Scott Swanson
Linn County voters will have another opportunity in the upcoming Nov. 2 election to vote on whether or not to renew the Linn County Sheriff’s Office’s Four-Year Option Tax Levy.
Ballots for the election were mailed last week and should have arrived in mailboxes by the weekend, county officials said.
More than 60 percent of voters turned a very similar measure down in last year’s November election.
If approved, this levy would set a four-year, fixed rate of $2.98 per $1,000 of assessed value, an increase of 15 cents over the levy currently in place, which expires June 30, 2022. If approved, a homeowner with an assessed value (not a market value) of $185,000 would pay $551.30 annually, an increase of $27.75 per year over the current rate. The proposed rate is actually 10 cents lower than the rate proposed in 2020.
It would fund operations of the Sheriff’s Office (patrol, investigations, jail services) (76%), criminal prosecution (10%), and juvenile offender supervision and detention by the Juvenile Department (14%) from July 1 of next year through June 30, 2026.
Sheriff Jim Yon said the levy funds 127 of the Sheriff’s Office’s 190 positions.
“The vast majority of those are patrol and in the jail,” he said. “What I hate about government, and we’ve always heard it for years, is ‘if you don’t support this thing, bad things are going to happen.’”
In this case, he said, it’s true.
“The county doesn’t have funding to support us at the level we are operating at. This levy is where our funding comes from.”
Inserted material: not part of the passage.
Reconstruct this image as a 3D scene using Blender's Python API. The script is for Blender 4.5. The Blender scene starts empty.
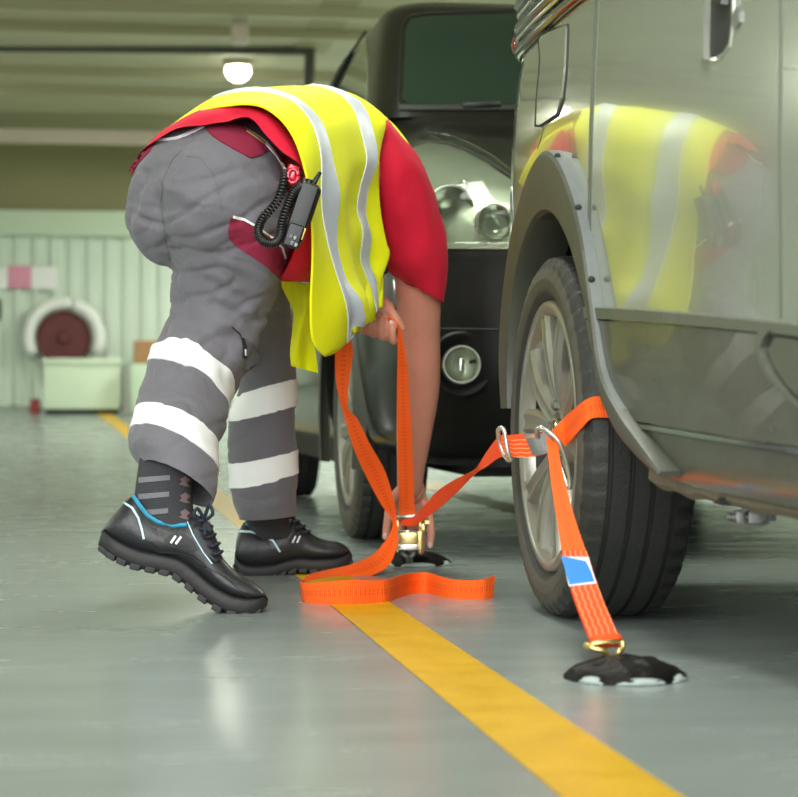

Yon said he and 54 other Sheriff’s Office volunteers walked the streets in Lebanon, Sweet Home, Albany and Brownsville on Saturday, Oct. 9, to distribute door hangers, and the department is also using radio and internet advertising to get the word out.
He said, following the 2020 election, that that he thought too many county residents were unaware of the facts relating to the levy, prior to that vote.
“I think there was confusion what it actually meant,” Yon said then of the levy request.
The department is careful with its revenue, he said.
“We’re misers with the money. We’re all taxpayers. We try to stretch the dollars as far as they will go. Nobody wants waste.”
He said if the levy passes, one of his goals is to use some of the revenue to establish local mental health “crisis centers” in the larger communities in the county, to which law enforcement personnel could take people “in crisis” who need mental care “because they take up so much of our time.”
“We all see these folks, going into stores, driving down the road, and there’s no place to take them any more. We need a place to take them, staffed by mental health professionals who can give them services, get them on right track. Right now, we don’t have that.”
Yon said if the levy fails, the Sheriff’s Office will be unable to continue 24-hour service to every call and a “fully functioning jail.”
“You look outside our counties and they don’t have 24-hour coverage. We still go to every call for service. We still do that because it’s important to have the trust of the public – we answer the call when they call.”